Observer l’évolution des inscriptions à l’école élémentaire est une bonne façon d’illustrer ce qui vient d’être décrit. Les inscriptions dans le privé payant n’ont historiquement jamais réussi à dépasser les 10% de la totalité des inscriptions ; les 90% restants correspondent aux inscriptions dans le privé subventionné et dans l’école municipale publique. Si la situation économique est bonne, on observe une augmentation des inscriptions dans les écoles privées subventionnées au détriment des inscriptions dans les écoles municipales publiques. Si la situation se dégrade, c’est le contraire. Quel que soit le taux de croissance économique du pays, la proportion des inscriptions dans les écoles privées subventionnées et les écoles municipales publiques reste de 90%.

Si nous devions établir une carte socio-économique détaillée, nous remarquerions que les personnes à revenu élevé ont tendance à inscrire leurs enfants dans des établissements privés payants, ceux à revenu moyen dans des établissements privés subventionnés et ceux à faible revenu dans des écoles municipales publiques. Que nous disent les données des inscriptions ? Que les inscriptions dans le privé payant restent stables, quel que soit le taux de croissance, c’est-à-dire que personne n’entre dans ce club sélect, qu’il y aurait une sorte de barrière difficile à franchir. Elles nous disent que le concept de méritocratie et de mise à profit des opportunités n’est valable que pour passer du statut de pauvre à celui de membre de la classe moyenne inférieure ou de semi-pauvre, étant donné que la mobilité n’a lieu qu’entre l’enseignement privé subventionné et l’enseignement public.

Ce qui précède illustre également le préjugé dont est victime l’éducation chilienne, où l’on suppose que la qualité d’un établissement est fonction du montant à payer pour les frais de scolarité, alors qu’il n’en existe aucune preuve. Un préjugé qui n’a fait qu’accentuer la segmentation socio-économique historique de l’éducation chilienne.

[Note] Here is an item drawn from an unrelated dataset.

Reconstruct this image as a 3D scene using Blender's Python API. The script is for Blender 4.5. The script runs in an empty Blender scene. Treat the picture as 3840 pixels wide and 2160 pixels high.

Pour faire prospérer un pays, plus qu’une croissance de tant de points de pourcentage, il faut mettre l’accent sur un système éducatif dans lequel les plus pauvres reçoivent une meilleure éducation que ceux qui ont les revenus les plus élevés. Il y aura des occasions de développer ce que nous entendons par « meilleure éducation ».

En synthèse, ceux qui sont les plus favorisés par des taux de croissance élevés sont les groupes les plus aisés, et les moins favorisés les groupes les plus pauvres; en revanche, ces derniers sont les plus touchés par des taux de croissance faibles, qui n’auront pas d’impact sur les premiers.